Omit the pictures, please, and give each record below again exactly.
--- Begin ---
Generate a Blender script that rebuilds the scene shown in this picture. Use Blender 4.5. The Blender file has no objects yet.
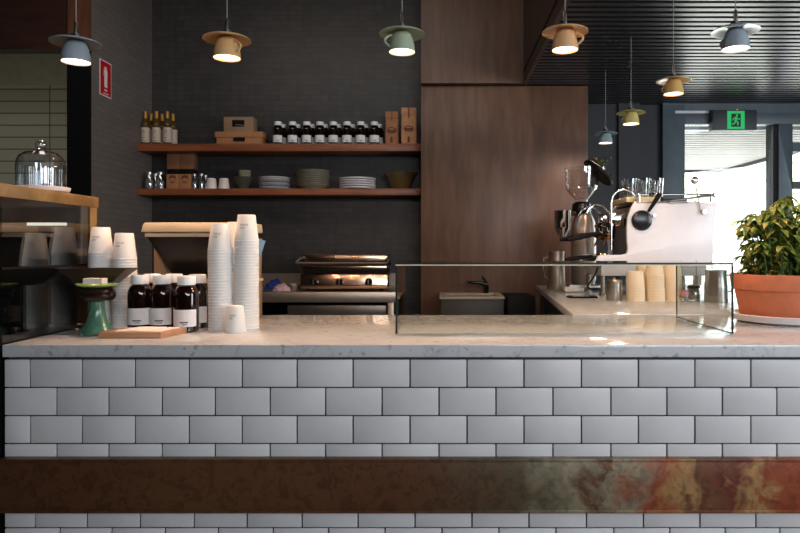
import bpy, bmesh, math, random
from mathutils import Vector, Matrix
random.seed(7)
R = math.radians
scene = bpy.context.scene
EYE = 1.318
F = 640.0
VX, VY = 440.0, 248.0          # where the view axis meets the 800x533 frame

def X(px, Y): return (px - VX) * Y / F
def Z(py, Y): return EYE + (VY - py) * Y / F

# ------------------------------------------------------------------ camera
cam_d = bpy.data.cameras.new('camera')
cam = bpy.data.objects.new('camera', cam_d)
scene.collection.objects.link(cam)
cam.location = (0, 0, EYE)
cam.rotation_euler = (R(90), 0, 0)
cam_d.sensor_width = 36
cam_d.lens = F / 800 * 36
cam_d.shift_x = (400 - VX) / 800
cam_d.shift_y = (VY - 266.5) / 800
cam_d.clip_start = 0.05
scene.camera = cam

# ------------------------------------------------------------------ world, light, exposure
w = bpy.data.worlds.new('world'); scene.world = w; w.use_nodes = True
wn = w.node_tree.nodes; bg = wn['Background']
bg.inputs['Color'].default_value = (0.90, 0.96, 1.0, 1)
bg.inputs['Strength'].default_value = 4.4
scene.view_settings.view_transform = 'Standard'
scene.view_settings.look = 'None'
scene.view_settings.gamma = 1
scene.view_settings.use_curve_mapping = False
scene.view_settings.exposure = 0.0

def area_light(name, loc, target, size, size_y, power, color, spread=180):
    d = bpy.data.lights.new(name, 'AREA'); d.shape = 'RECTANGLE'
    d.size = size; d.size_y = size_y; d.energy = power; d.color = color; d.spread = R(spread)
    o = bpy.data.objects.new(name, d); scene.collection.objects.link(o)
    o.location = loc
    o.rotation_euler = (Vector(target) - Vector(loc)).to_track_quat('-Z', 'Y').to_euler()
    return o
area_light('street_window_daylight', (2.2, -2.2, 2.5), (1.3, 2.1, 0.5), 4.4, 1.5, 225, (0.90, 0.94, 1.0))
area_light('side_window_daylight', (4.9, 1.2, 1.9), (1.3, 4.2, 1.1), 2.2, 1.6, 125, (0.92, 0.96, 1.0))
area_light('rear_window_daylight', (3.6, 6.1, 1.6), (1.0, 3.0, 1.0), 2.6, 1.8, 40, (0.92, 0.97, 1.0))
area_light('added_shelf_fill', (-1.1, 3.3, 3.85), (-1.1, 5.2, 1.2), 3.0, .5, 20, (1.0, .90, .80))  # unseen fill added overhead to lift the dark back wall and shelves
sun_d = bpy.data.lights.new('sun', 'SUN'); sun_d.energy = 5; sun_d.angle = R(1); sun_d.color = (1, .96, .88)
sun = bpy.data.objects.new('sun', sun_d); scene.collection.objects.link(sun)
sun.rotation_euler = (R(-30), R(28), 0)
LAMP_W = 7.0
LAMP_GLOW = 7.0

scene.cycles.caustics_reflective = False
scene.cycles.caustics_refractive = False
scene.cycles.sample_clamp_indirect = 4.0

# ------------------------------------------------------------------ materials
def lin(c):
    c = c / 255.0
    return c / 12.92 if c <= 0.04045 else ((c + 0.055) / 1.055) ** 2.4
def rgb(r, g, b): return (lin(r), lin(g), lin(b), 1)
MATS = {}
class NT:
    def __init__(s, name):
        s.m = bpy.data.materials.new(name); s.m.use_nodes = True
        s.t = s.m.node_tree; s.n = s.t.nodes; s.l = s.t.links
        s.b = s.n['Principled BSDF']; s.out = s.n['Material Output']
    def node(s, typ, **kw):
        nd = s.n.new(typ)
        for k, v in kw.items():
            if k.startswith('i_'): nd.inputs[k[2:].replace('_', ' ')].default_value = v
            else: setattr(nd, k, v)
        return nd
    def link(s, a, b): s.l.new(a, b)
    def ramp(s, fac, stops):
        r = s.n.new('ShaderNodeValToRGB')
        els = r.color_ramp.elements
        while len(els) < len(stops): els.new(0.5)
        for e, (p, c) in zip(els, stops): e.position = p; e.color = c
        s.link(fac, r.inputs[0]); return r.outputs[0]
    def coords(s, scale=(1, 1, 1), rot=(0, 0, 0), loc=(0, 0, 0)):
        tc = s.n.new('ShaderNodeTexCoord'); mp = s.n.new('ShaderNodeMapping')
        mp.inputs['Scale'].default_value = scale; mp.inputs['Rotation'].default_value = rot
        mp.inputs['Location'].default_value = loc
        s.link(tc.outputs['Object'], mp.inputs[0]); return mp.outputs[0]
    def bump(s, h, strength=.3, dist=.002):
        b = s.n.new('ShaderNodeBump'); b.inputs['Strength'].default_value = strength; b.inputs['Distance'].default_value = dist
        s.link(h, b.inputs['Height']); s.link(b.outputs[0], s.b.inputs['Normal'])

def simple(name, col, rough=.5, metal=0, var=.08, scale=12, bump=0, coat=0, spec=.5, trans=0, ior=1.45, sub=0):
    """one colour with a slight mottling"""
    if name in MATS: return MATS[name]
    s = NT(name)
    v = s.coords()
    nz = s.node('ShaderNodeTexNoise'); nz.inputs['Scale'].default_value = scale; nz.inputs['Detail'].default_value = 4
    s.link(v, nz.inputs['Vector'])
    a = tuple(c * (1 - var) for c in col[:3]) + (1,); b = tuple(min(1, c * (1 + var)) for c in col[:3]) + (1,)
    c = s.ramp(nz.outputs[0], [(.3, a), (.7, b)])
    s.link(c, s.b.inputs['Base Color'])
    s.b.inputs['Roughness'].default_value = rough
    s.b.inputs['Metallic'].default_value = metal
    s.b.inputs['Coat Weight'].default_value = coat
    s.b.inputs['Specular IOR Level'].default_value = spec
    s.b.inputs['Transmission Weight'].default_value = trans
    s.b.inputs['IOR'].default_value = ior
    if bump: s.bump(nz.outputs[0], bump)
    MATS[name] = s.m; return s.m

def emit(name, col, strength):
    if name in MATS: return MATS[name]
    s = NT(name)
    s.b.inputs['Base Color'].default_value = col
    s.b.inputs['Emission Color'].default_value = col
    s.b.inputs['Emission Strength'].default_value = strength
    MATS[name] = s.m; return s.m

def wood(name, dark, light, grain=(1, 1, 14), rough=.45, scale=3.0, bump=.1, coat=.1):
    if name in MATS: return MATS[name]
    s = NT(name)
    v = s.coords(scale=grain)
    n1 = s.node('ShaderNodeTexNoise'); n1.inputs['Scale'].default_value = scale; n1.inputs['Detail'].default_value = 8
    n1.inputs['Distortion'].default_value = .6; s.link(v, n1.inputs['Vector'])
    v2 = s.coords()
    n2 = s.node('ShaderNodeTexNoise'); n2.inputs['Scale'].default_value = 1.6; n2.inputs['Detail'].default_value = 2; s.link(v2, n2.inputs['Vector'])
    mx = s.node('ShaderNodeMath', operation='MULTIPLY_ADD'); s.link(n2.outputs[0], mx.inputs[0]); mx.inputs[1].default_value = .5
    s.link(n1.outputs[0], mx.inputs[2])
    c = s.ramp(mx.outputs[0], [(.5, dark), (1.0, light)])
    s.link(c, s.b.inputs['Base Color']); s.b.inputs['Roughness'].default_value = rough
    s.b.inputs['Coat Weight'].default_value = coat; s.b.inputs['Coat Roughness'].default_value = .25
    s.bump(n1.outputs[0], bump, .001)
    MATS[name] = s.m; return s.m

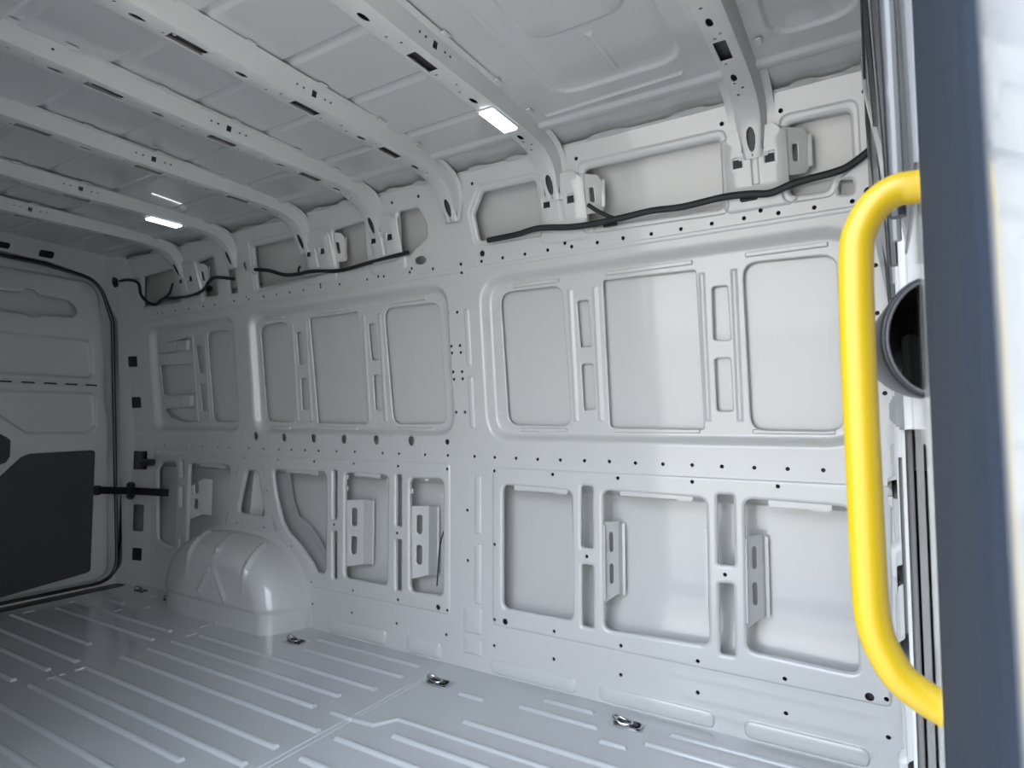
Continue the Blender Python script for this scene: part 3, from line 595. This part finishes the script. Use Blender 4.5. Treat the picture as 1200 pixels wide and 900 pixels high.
--- End ---
Exercise output:
Generate a Blender script that rebuilds the scene shown in this picture. Use Blender 4.5. The Blender file has no objects yet.
import bpy, bmesh, math, random
from mathutils import Vector, Matrix
random.seed(7)
R = math.radians
scene = bpy.context.scene
EYE = 1.318
F = 640.0
VX, VY = 440.0, 248.0          # where the view axis meets the 800x533 frame

def X(px, Y): return (px - VX) * Y / F
def Z(py, Y): return EYE + (VY - py) * Y / F

# ------------------------------------------------------------------ camera
cam_d = bpy.data.cameras.new('camera')
cam = bpy.data.objects.new('camera', cam_d)
scene.collection.objects.link(cam)
cam.location = (0, 0, EYE)
cam.rotation_euler = (R(90), 0, 0)
cam_d.sensor_width = 36
cam_d.lens = F / 800 * 36
cam_d.shift_x = (400 - VX) / 800
cam_d.shift_y = (VY - 266.5) / 800
cam_d.clip_start = 0.05
scene.camera = cam

# ------------------------------------------------------------------ world, light, exposure
w = bpy.data.worlds.new('world'); scene.world = w; w.use_nodes = True
wn = w.node_tree.nodes; bg = wn['Background']
bg.inputs['Color'].default_value = (0.90, 0.96, 1.0, 1)
bg.inputs['Strength'].default_value = 4.4
scene.view_settings.view_transform = 'Standard'
scene.view_settings.look = 'None'
scene.view_settings.gamma = 1
scene.view_settings.use_curve_mapping = False
scene.view_settings.exposure = 0.0

def area_light(name, loc, target, size, size_y, power, color, spread=180):
    d = bpy.data.lights.new(name, 'AREA'); d.shape = 'RECTANGLE'
    d.size = size; d.size_y = size_y; d.energy = power; d.color = color; d.spread = R(spread)
    o = bpy.data.objects.new(name, d); scene.collection.objects.link(o)
    o.location = loc
    o.rotation_euler = (Vector(target) - Vector(loc)).to_track_quat('-Z', 'Y').to_euler()
    return o
area_light('street_window_daylight', (2.2, -2.2, 2.5), (1.3, 2.1, 0.5), 4.4, 1.5, 225, (0.90, 0.94, 1.0))
area_light('side_window_daylight', (4.9, 1.2, 1.9), (1.3, 4.2, 1.1), 2.2, 1.6, 125, (0.92, 0.96, 1.0))
area_light('rear_window_daylight', (3.6, 6.1, 1.6), (1.0, 3.0, 1.0), 2.6, 1.8, 40, (0.92, 0.97, 1.0))
area_light('added_shelf_fill', (-1.1, 3.3, 3.85), (-1.1, 5.2, 1.2), 3.0, .5, 20, (1.0, .90, .80))  # unseen fill added overhead to lift the dark back wall and shelves
sun_d = bpy.data.lights.new('sun', 'SUN'); sun_d.energy = 5; sun_d.angle = R(1); sun_d.color = (1, .96, .88)
sun = bpy.data.objects.new('sun', sun_d); scene.collection.objects.link(sun)
sun.rotation_euler = (R(-30), R(28), 0)
LAMP_W = 7.0
LAMP_GLOW = 7.0

scene.cycles.caustics_reflective = False
scene.cycles.caustics_refractive = False
scene.cycles.sample_clamp_indirect = 4.0

# ------------------------------------------------------------------ materials
def lin(c):
    c = c / 255.0
    return c / 12.92 if c <= 0.04045 else ((c + 0.055) / 1.055) ** 2.4
def rgb(r, g, b): return (lin(r), lin(g), lin(b), 1)
MATS = {}
class NT:
    def __init__(s, name):
        s.m = bpy.data.materials.new(name); s.m.use_nodes = True
        s.t = s.m.node_tree; s.n = s.t.nodes; s.l = s.t.links
        s.b = s.n['Principled BSDF']; s.out = s.n['Material Output']
    def node(s, typ, **kw):
        nd = s.n.new(typ)
        for k, v in kw.items():
            if k.startswith('i_'): nd.inputs[k[2:].replace('_', ' ')].default_value = v
            else: setattr(nd, k, v)
        return nd
    def link(s, a, b): s.l.new(a, b)
    def ramp(s, fac, stops):
        r = s.n.new('ShaderNodeValToRGB')
        els = r.color_ramp.elements
        while len(els) < len(stops): els.new(0.5)
        for e, (p, c) in zip(els, stops): e.position = p; e.color = c
        s.link(fac, r.inputs[0]); return r.outputs[0]
    def coords(s, scale=(1, 1, 1), rot=(0, 0, 0), loc=(0, 0, 0)):
        tc = s.n.new('ShaderNodeTexCoord'); mp = s.n.new('ShaderNodeMapping')
        mp.inputs['Scale'].default_value = scale; mp.inputs['Rotation'].default_value = rot
        mp.inputs['Location'].default_value = loc
        s.link(tc.outputs['Object'], mp.inputs[0]); return mp.outputs[0]
    def bump(s, h, strength=.3, dist=.002):
        b = s.n.new('ShaderNodeBump'); b.inputs['Strength'].default_value = strength; b.inputs['Distance'].default_value = dist
        s.link(h, b.inputs['Height']); s.link(b.outputs[0], s.b.inputs['Normal'])

def simple(name, col, rough=.5, metal=0, var=.08, scale=12, bump=0, coat=0, spec=.5, trans=0, ior=1.45, sub=0):
    """one colour with a slight mottling"""
    if name in MATS: return MATS[name]
    s = NT(name)
    v = s.coords()
    nz = s.node('ShaderNodeTexNoise'); nz.inputs['Scale'].default_value = scale; nz.inputs['Detail'].default_value = 4
    s.link(v, nz.inputs['Vector'])
    a = tuple(c * (1 - var) for c in col[:3]) + (1,); b = tuple(min(1, c * (1 + var)) for c in col[:3]) + (1,)
    c = s.ramp(nz.outputs[0], [(.3, a), (.7, b)])
    s.link(c, s.b.inputs['Base Color'])
    s.b.inputs['Roughness'].default_value = rough
    s.b.inputs['Metallic'].default_value = metal
    s.b.inputs['Coat Weight'].default_value = coat
    s.b.inputs['Specular IOR Level'].default_value = spec
    s.b.inputs['Transmission Weight'].default_value = trans
    s.b.inputs['IOR'].default_value = ior
    if bump: s.bump(nz.outputs[0], bump)
    MATS[name] = s.m; return s.m

def emit(name, col, strength):
    if name in MATS: return MATS[name]
    s = NT(name)
    s.b.inputs['Base Color'].default_value = col
    s.b.inputs['Emission Color'].default_value = col
    s.b.inputs['Emission Strength'].default_value = strength
    MATS[name] = s.m; return s.m

def wood(name, dark, light, grain=(1, 1, 14), rough=.45, scale=3.0, bump=.1, coat=.1):
    if name in MATS: return MATS[name]
    s = NT(name)
    v = s.coords(scale=grain)
    n1 = s.node('ShaderNodeTexNoise'); n1.inputs['Scale'].default_value = scale; n1.inputs['Detail'].default_value = 8
    n1.inputs['Distortion'].default_value = .6; s.link(v, n1.inputs['Vector'])
    v2 = s.coords()
    n2 = s.node('ShaderNodeTexNoise'); n2.inputs['Scale'].default_value = 1.6; n2.inputs['Detail'].default_value = 2; s.link(v2, n2.inputs['Vector'])
    mx = s.node('ShaderNodeMath', operation='MULTIPLY_ADD'); s.link(n2.outputs[0], mx.inputs[0]); mx.inputs[1].default_value = .5
    s.link(n1.outputs[0], mx.inputs[2])
    c = s.ramp(mx.outputs[0], [(.5, dark), (1.0, light)])
    s.link(c, s.b.inputs['Base Color']); s.b.inputs['Roughness'].default_value = rough
    s.b.inputs['Coat Weight'].default_value = coat; s.b.inputs['Coat Roughness'].default_value = .25
    s.bump(n1.outputs[0], bump, .001)
    MATS[name] = s.m; return s.m

Continue the Blender Python script for this scene: part 3, from line 595. This part finishes the script. Use Blender 4.5. Treat the picture as 1200 pixels wide and 900 pixels high.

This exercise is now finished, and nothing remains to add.